The table below presents software revenue in accordance with ASC 605 for the three-month period ended March 31, 2018. No other financials statement line items were affected by the adoption of ASC 606.

 

Comparable Software Revenue:

   Three-month period
ended March 31,
2018
 

Software Revenue

   $ 2,595  

Software Expense

     1,270  
  

 

 

 

Software Gross Margin

   $ 1,325  
  

 

 

 
  

 

 

 

The Company has elected to make the following accounting policy elections through the adoption of the following practical expedients:

Right to Invoice – Where applicable, the Company will recognize revenue from a contract with a customer in an amount that corresponds directly with the value to the customer of the Company’s performance completed to date and the amount to which the entity has a right to invoice.

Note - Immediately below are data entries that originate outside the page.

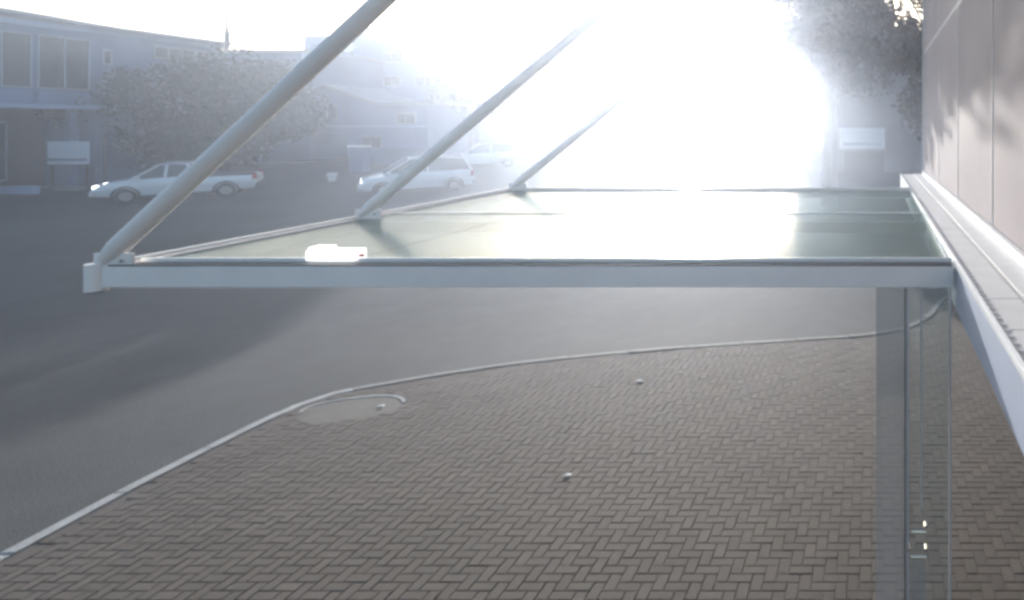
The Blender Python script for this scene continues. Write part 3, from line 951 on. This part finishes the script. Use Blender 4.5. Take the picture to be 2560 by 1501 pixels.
    q = MB(); q.box(-L * .40, L * .38, -W / 2 * .8, W / 2 * .8, .20, .40); q.build('chassis', M['car_dark'], root)
    if kind == 'pickup':
        q = MB(); q.box(-2.16, -.50, -W / 2 * .76, W / 2 * .76, .86, .945); q.build('load_bed', M['car_dark'], root)
    return root


def put(o, x, y, head):
    sl = math.atan((gz(y + .5) - gz(y - .5)))
    d = Vector((math.cos(head), math.sin(head)))
    o.location = (x, y, gz(y) - 0.12)
    o.rotation_mode = 'ZYX' if False else 'XYZ'
    up = Vector((0, -math.sin(sl), math.cos(sl)))
    f = Vector((d.x, d.y, 0)); f = (f - up * f.dot(up)).normalized(); l = up.cross(f)
    o.rotation_euler = Matrix((f, l, up)).transposed().to_euler()


c1 = make_car('pickup_truck', 'pickup', 'white small pickup truck driving out to the left, crossed by the first canopy rod', 'pickup truck')
c1.scale = (1.12, 1, 1.08)
put(c1, -31.1, 28.9, math.atan2(-0.56, -0.83))
c2 = make_car('parked_car', 'van', 'white minivan facing left beside the second canopy rod, the nearer of the two white cars', 'car', 'white cars waiting at the junction')
put(c2, -21.7, 30.6, math.atan2(-0.62, -0.78))
c3 = make_car('parked_car', 'hatch', 'small white hatchback behind the minivan, seen to the right of the second canopy rod', 'car', 'white cars waiting at the junction')
put(c3, -24.4, 40.3, math.atan2(-0.5, -0.87))

# ------------------------------------------------------------------ haze, added to stand in for lens glare
q = MB(); q.box(-395, 395, -70, 395, -1.2, 18.0)
hz = q.build('haze', None) if False else None
me = bpy.data.meshes.new('haze'); me.from_pydata(q.v, [], q.f); me.update()
hm = bpy.data.materials.new('glare_haze'); hm.use_nodes = True
t = hm.node_tree; t.nodes.clear()
out = t.nodes.new("ShaderNodeOutputMaterial"); pv = t.nodes.new("ShaderNodeVolumePrincipled")
pv.inputs["Color"].default_value = (0.74, 0.83, 1.0, 1)
pv.inputs["Density"].default_value = HAZE_DENSITY
pv.inputs["Anisotropy"].default_value = HAZE_ANISO
t.links.new(pv.outputs[0], out.inputs["Volume"])
me.materials.append(hm)
hz = bpy.data.objects.new('haze', me); COL.objects.link(hz); tag(hz, kind='stuff')
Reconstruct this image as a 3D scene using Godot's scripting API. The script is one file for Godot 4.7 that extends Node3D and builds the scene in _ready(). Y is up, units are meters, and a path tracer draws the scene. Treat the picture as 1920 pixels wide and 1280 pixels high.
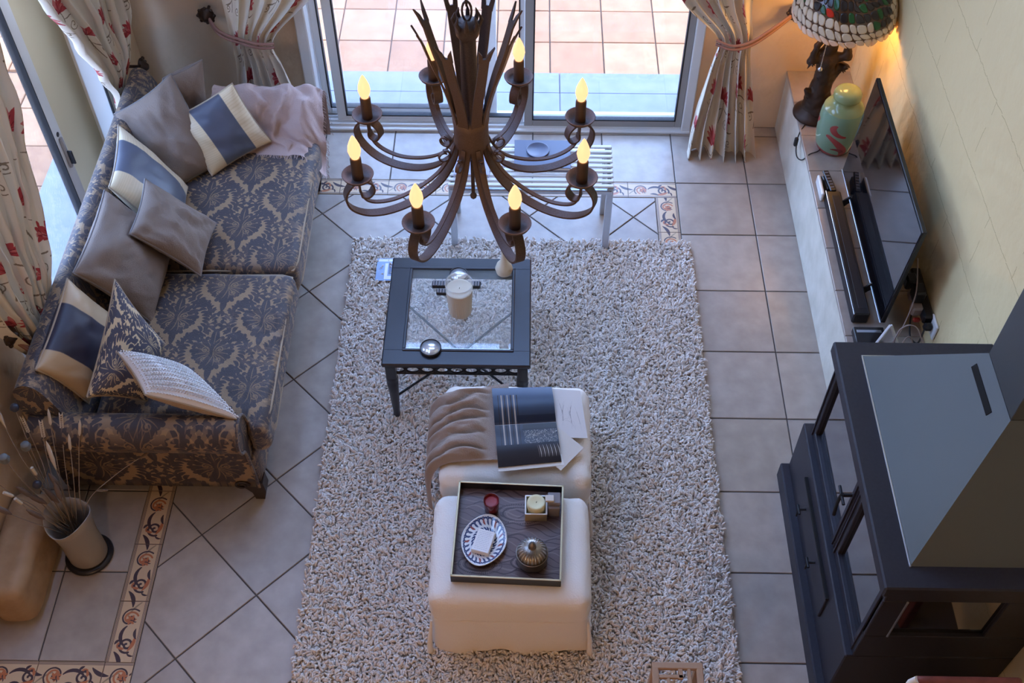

Significant Financing Component – The Company will not adjust the promised amount of consideration for the effects of a significant financing component if the Company expects, at contract inception, that the period between when the entity transfers a promised good or service to a customer and when the customer pays for that good or service will be one year or less.

 

There are also certain considerations related to internal control over financial reporting that are associated with implementing Topic 606. The Company has evaluated its internal control framework over revenue recognition and designed and implemented the appropriate internal controls to enable the preparation of financial information and obtain and disclose the information required under Topic 606. This evaluation did not result in any material changes to the Company’s existing internal control framework over revenue recognition.